#### SHORT EXERCISE:
Give every line of the material again, exactly as written.
═══ SUPPLIED DATA
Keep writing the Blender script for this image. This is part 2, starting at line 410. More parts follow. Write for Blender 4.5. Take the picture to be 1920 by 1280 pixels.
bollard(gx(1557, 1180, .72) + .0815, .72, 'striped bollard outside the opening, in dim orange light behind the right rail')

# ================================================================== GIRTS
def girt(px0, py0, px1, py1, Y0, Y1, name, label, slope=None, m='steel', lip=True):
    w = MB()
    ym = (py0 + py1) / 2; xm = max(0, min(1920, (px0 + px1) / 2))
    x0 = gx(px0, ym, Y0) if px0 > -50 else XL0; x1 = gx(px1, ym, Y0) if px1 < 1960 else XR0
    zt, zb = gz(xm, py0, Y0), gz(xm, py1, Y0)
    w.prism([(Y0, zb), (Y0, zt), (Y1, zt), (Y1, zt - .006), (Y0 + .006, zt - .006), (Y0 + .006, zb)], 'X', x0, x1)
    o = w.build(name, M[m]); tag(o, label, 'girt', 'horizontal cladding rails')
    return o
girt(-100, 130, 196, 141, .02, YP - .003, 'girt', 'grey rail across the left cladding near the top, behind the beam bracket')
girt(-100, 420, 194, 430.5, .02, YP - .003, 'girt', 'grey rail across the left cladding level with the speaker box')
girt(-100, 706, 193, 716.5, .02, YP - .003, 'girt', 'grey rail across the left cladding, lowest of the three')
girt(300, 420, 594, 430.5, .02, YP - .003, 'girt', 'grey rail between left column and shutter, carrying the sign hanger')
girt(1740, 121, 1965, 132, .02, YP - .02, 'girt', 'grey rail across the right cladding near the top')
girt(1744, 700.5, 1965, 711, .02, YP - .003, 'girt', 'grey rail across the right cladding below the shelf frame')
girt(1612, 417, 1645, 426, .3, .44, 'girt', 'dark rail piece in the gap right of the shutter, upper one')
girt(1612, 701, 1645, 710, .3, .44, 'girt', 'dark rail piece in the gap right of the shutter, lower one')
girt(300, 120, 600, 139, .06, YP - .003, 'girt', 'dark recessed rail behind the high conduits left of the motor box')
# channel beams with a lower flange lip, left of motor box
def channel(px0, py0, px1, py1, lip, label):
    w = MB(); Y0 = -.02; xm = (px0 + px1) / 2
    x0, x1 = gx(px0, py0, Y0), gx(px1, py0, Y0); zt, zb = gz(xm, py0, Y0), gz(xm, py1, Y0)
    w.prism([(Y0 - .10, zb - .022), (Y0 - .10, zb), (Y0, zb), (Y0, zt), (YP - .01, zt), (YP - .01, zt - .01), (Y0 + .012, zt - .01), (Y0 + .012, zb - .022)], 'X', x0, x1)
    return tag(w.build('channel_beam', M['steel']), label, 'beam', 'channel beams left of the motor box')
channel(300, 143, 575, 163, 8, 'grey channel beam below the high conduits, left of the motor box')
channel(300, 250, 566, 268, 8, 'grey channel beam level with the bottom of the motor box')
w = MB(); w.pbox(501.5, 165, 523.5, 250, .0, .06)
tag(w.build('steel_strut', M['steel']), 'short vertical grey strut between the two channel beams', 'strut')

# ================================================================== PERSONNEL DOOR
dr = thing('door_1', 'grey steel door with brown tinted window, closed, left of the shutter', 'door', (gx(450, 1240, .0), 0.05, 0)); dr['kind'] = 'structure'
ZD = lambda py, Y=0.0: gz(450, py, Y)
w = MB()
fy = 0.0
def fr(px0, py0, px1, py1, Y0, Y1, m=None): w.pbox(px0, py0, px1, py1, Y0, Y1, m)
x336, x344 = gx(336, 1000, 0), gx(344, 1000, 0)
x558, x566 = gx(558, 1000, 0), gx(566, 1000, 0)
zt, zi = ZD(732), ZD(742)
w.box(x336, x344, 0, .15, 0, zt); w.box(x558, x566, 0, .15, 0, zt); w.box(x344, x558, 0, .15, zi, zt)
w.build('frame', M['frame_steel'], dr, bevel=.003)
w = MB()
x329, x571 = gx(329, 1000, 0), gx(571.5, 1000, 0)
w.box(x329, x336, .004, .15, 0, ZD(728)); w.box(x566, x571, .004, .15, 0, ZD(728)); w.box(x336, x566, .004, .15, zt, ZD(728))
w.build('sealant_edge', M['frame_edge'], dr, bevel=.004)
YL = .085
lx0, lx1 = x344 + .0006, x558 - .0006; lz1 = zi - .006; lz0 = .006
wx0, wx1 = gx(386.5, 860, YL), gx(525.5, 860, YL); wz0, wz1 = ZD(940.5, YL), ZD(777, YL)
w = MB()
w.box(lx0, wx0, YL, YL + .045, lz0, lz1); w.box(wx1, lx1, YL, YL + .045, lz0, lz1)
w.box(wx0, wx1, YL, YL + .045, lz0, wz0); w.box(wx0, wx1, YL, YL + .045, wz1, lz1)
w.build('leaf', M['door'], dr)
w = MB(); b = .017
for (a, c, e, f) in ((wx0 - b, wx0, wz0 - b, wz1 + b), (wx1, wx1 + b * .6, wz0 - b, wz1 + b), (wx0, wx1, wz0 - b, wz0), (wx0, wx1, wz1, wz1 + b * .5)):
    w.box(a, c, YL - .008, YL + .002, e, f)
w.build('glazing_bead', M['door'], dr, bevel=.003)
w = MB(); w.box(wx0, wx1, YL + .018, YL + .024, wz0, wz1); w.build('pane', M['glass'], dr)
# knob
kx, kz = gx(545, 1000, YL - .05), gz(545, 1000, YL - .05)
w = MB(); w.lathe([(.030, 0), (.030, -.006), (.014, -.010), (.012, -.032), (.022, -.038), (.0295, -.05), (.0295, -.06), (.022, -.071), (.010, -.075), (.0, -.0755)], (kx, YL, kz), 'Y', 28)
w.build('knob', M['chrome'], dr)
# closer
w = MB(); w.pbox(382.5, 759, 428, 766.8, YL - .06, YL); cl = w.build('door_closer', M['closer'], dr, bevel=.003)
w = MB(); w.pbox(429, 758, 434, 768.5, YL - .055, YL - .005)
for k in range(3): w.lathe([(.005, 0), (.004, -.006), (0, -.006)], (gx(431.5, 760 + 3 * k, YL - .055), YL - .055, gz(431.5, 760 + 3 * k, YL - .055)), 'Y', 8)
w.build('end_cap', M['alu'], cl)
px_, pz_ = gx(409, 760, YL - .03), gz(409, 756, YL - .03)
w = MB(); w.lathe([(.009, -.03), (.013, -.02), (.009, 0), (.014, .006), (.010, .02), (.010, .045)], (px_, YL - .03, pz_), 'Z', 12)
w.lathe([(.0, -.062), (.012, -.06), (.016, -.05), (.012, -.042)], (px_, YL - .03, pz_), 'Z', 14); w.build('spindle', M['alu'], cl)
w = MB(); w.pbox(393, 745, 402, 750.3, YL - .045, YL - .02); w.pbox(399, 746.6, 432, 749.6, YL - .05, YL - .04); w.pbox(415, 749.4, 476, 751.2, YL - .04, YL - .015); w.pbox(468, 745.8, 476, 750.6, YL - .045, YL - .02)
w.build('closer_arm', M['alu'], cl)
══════
#### CORRECT OUTPUT:
Keep writing the Blender script for this image. This is part 2, starting at line 410. More parts follow. Write for Blender 4.5. Take the picture to be 1920 by 1280 pixels.
bollard(gx(1557, 1180, .72) + .0815, .72, 'striped bollard outside the opening, in dim orange light behind the right rail')

# ================================================================== GIRTS
def girt(px0, py0, px1, py1, Y0, Y1, name, label, slope=None, m='steel', lip=True):
    w = MB()
    ym = (py0 + py1) / 2; xm = max(0, min(1920, (px0 + px1) / 2))
    x0 = gx(px0, ym, Y0) if px0 > -50 else XL0; x1 = gx(px1, ym, Y0) if px1 < 1960 else XR0
    zt, zb = gz(xm, py0, Y0), gz(xm, py1, Y0)
    w.prism([(Y0, zb), (Y0, zt), (Y1, zt), (Y1, zt - .006), (Y0 + .006, zt - .006), (Y0 + .006, zb)], 'X', x0, x1)
    o = w.build(name, M[m]); tag(o, label, 'girt', 'horizontal cladding rails')
    return o
girt(-100, 130, 196, 141, .02, YP - .003, 'girt', 'grey rail across the left cladding near the top, behind the beam bracket')
girt(-100, 420, 194, 430.5, .02, YP - .003, 'girt', 'grey rail across the left cladding level with the speaker box')
girt(-100, 706, 193, 716.5, .02, YP - .003, 'girt', 'grey rail across the left cladding, lowest of the three')
girt(300, 420, 594, 430.5, .02, YP - .003, 'girt', 'grey rail between left column and shutter, carrying the sign hanger')
girt(1740, 121, 1965, 132, .02, YP - .02, 'girt', 'grey rail across the right cladding near the top')
girt(1744, 700.5, 1965, 711, .02, YP - .003, 'girt', 'grey rail across the right cladding below the shelf frame')
girt(1612, 417, 1645, 426, .3, .44, 'girt', 'dark rail piece in the gap right of the shutter, upper one')
girt(1612, 701, 1645, 710, .3, .44, 'girt', 'dark rail piece in the gap right of the shutter, lower one')
girt(300, 120, 600, 139, .06, YP - .003, 'girt', 'dark recessed rail behind the high conduits left of the motor box')
# channel beams with a lower flange lip, left of motor box
def channel(px0, py0, px1, py1, lip, label):
    w = MB(); Y0 = -.02; xm = (px0 + px1) / 2
    x0, x1 = gx(px0, py0, Y0), gx(px1, py0, Y0); zt, zb = gz(xm, py0, Y0), gz(xm, py1, Y0)
    w.prism([(Y0 - .10, zb - .022), (Y0 - .10, zb), (Y0, zb), (Y0, zt), (YP - .01, zt), (YP - .01, zt - .01), (Y0 + .012, zt - .01), (Y0 + .012, zb - .022)], 'X', x0, x1)
    return tag(w.build('channel_beam', M['steel']), label, 'beam', 'channel beams left of the motor box')
channel(300, 143, 575, 163, 8, 'grey channel beam below the high conduits, left of the motor box')
channel(300, 250, 566, 268, 8, 'grey channel beam level with the bottom of the motor box')
w = MB(); w.pbox(501.5, 165, 523.5, 250, .0, .06)
tag(w.build('steel_strut', M['steel']), 'short vertical grey strut between the two channel beams', 'strut')

# ================================================================== PERSONNEL DOOR
dr = thing('door_1', 'grey steel door with brown tinted window, closed, left of the shutter', 'door', (gx(450, 1240, .0), 0.05, 0)); dr['kind'] = 'structure'
ZD = lambda py, Y=0.0: gz(450, py, Y)
w = MB()
fy = 0.0
def fr(px0, py0, px1, py1, Y0, Y1, m=None): w.pbox(px0, py0, px1, py1, Y0, Y1, m)
x336, x344 = gx(336, 1000, 0), gx(344, 1000, 0)
x558, x566 = gx(558, 1000, 0), gx(566, 1000, 0)
zt, zi = ZD(732), ZD(742)
w.box(x336, x344, 0, .15, 0, zt); w.box(x558, x566, 0, .15, 0, zt); w.box(x344, x558, 0, .15, zi, zt)
w.build('frame', M['frame_steel'], dr, bevel=.003)
w = MB()
x329, x571 = gx(329, 1000, 0), gx(571.5, 1000, 0)
w.box(x329, x336, .004, .15, 0, ZD(728)); w.box(x566, x571, .004, .15, 0, ZD(728)); w.box(x336, x566, .004, .15, zt, ZD(728))
w.build('sealant_edge', M['frame_edge'], dr, bevel=.004)
YL = .085
lx0, lx1 = x344 + .0006, x558 - .0006; lz1 = zi - .006; lz0 = .006
wx0, wx1 = gx(386.5, 860, YL), gx(525.5, 860, YL); wz0, wz1 = ZD(940.5, YL), ZD(777, YL)
w = MB()
w.box(lx0, wx0, YL, YL + .045, lz0, lz1); w.box(wx1, lx1, YL, YL + .045, lz0, lz1)
w.box(wx0, wx1, YL, YL + .045, lz0, wz0); w.box(wx0, wx1, YL, YL + .045, wz1, lz1)
w.build('leaf', M['door'], dr)
w = MB(); b = .017
for (a, c, e, f) in ((wx0 - b, wx0, wz0 - b, wz1 + b), (wx1, wx1 + b * .6, wz0 - b, wz1 + b), (wx0, wx1, wz0 - b, wz0), (wx0, wx1, wz1, wz1 + b * .5)):
    w.box(a, c, YL - .008, YL + .002, e, f)
w.build('glazing_bead', M['door'], dr, bevel=.003)
w = MB(); w.box(wx0, wx1, YL + .018, YL + .024, wz0, wz1); w.build('pane', M['glass'], dr)
# knob
kx, kz = gx(545, 1000, YL - .05), gz(545, 1000, YL - .05)
w = MB(); w.lathe([(.030, 0), (.030, -.006), (.014, -.010), (.012, -.032), (.022, -.038), (.0295, -.05), (.0295, -.06), (.022, -.071), (.010, -.075), (.0, -.0755)], (kx, YL, kz), 'Y', 28)
w.build('knob', M['chrome'], dr)
# closer
w = MB(); w.pbox(382.5, 759, 428, 766.8, YL - .06, YL); cl = w.build('door_closer', M['closer'], dr, bevel=.003)
w = MB(); w.pbox(429, 758, 434, 768.5, YL - .055, YL - .005)
for k in range(3): w.lathe([(.005, 0), (.004, -.006), (0, -.006)], (gx(431.5, 760 + 3 * k, YL - .055), YL - .055, gz(431.5, 760 + 3 * k, YL - .055)), 'Y', 8)
w.build('end_cap', M['alu'], cl)
px_, pz_ = gx(409, 760, YL - .03), gz(409, 756, YL - .03)
w = MB(); w.lathe([(.009, -.03), (.013, -.02), (.009, 0), (.014, .006), (.010, .02), (.010, .045)], (px_, YL - .03, pz_), 'Z', 12)
w.lathe([(.0, -.062), (.012, -.06), (.016, -.05), (.012, -.042)], (px_, YL - .03, pz_), 'Z', 14); w.build('spindle', M['alu'], cl)
w = MB(); w.pbox(393, 745, 402, 750.3, YL - .045, YL - .02); w.pbox(399, 746.6, 432, 749.6, YL - .05, YL - .04); w.pbox(415, 749.4, 476, 751.2, YL - .04, YL - .015); w.pbox(468, 745.8, 476, 750.6, YL - .045, YL - .02)
w.build('closer_arm', M['alu'], cl)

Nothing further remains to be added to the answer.